Michael Engelhart said he thought this would be the worst part of the trip. He would have elected to just stay with his own parish, if given the choice.

But once he was able to speak with teens from other groups, he began to look forward to the sessions.

“I thought it would be uncomfortable when it wasn’t just our parish, but it just made it better,” he said. “Faith connects us on a deeper level.”

He realized he doesn’t need social media or a phone to make true human connection. “It’s so easy to hide behind social media,” said his fellow parishioner, Sean McAuley, 15. It doesn’t show who people truly are.

Although McAuley, like many of his fellow volunteers, had visited New York City, it was for recreational purposes. He wanted to follow his father’s advice and see the city and its people from a different perspective. The experience has helped him better understand the people living in the city, his peers and himself.

Fresh Perspective

The trip helped put things into perspective, said Pamela Engelhart.

“I feel like we can talk about the real stuff,” she said.

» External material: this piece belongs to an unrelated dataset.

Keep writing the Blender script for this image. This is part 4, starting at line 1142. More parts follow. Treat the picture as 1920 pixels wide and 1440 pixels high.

Although she was friendly with the teens from her own parish group previously, she said the trip has brought a new level to their friendship because it brought down the images they project of themselves to the world and let them be who they are.

Even simple things like playing card games in the inter-parish groups brought people together in a closeness that goes beyond words.

Hayley DiMeglio, 16, from St. John of the Cross, said the trip also helped her understand the people who were not present at the time with her.

“I’ve learned to appreciate my parents because they worked so hard to get where they are,” she said.